Test & Measurement

Synchronous measurement for 5G mobile network

1st June 2021
Alex Lynn

Anritsu has announced an upgraded synchronous measurement function for the company’s Network Master Pro MT1000A, the small tester supporting mobile networks up to 100Gbps. Fifth generation (5G) networks are expected to support increasing future numbers of applications and services, such as hi-definition video streaming, autonomous driving, IoT sensing, smart factories.

By upgrading this MT1000A test function, Anritsu hopes to facilitate construction of time-synchronous infrastructure, a key technology supporting 5G networks.

The MU100090B is a GNSS disciplined oscillator supporting GPS, Galileo, GLONASS, Beidou and QZSS. It receives signals from each of these GNSS to output a UTC-traceable reference time signal as well as 10MHz signals as a time-synchronous, high-accuracy reference timing supplied to the portable MT1000A, supporting SyncE Wander and PTP tests up to 25Gbps for measuring network time synchronisation.

Furthermore, multiple MT1000A testers at various remote sites can be operated and monitored from the central office using the Site Over Remote Access MX109020A (SORA) software to help quickly pinpoint synchronisation problems.

Deployment of 5G communications networks is spreading due to the advantages of ultra-high speeds, high reliability, low latency, and multiple simultaneous connections in various scenarios. The millimetre-wave (mmWave) band used by 5G technology employs the TDD time-division duplexing technology for managing timing of uplink and downlink signals.

This technology requires that the time at all base stations is precisely synchronised, otherwise interference will cause degraded communications quality. Moreover, achieving a ‘smart’ IoT-based society will require cooperation between devices exchanging position information acquired using OTDOA positioning technology, which is ideal for IoT applications, but high-accuracy position measurement is impossible without high-accuracy time synchronisation between base stations.

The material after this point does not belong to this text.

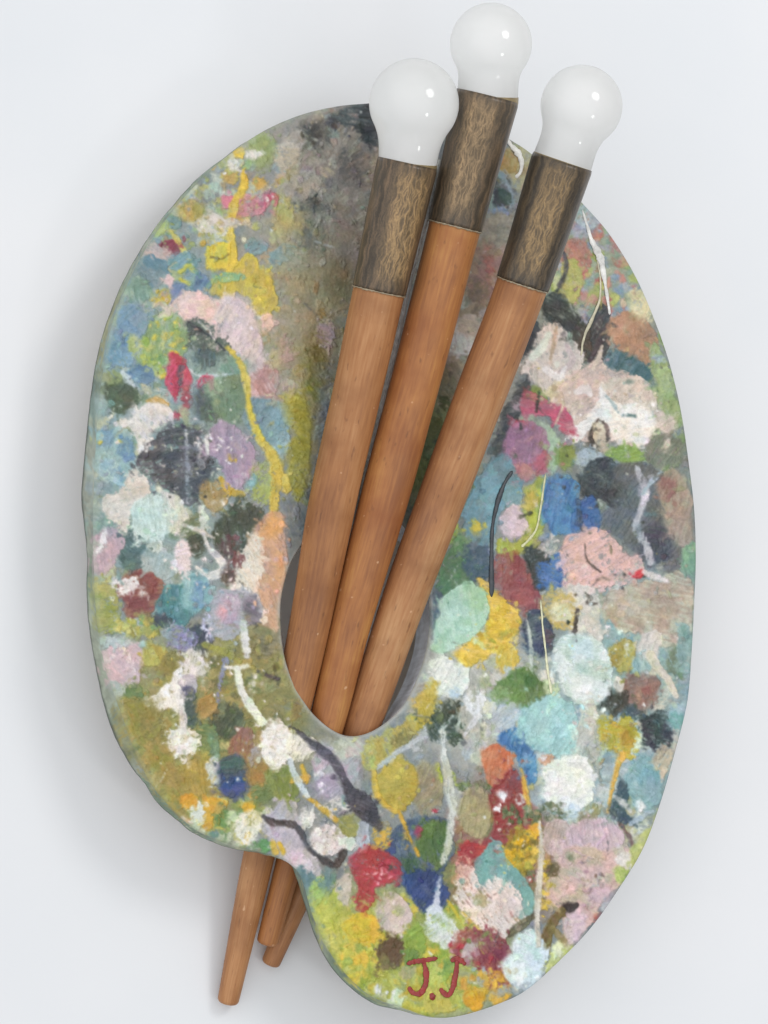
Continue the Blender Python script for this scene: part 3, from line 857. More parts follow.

Base stations can be synchronised using wired-network technologies called SyncE and PTP, which require both measurement of the network time-synchronisation performance when installing and maintaining a cell site, along with guaranteed network performance by the network operator.

Moreover, the O-RAN Alliance, which is a mainstream promoter of base-station multivendor, increasingly requires tests of overall mobile network time-synchronisation performance to assure interconnectivity.

Time-synchronisation quality is indicated by drift from coordinated universal time (UTC), so precise time-synchronisation measurement requires expensive infrastructure to acquire UTC with high accuracy. This can be a challenge at installation and maintenance of many cell sites.

Anritsu has developed many test instruments for measuring the jitter and wander of transport networks since the SDH/SONET era. Adding this new High Performance GNSS Disciplined Oscillator MU100090B to the line of modules for the portable, battery-operated MT1000A will help simplify on-site I&M time-synchronisation tests.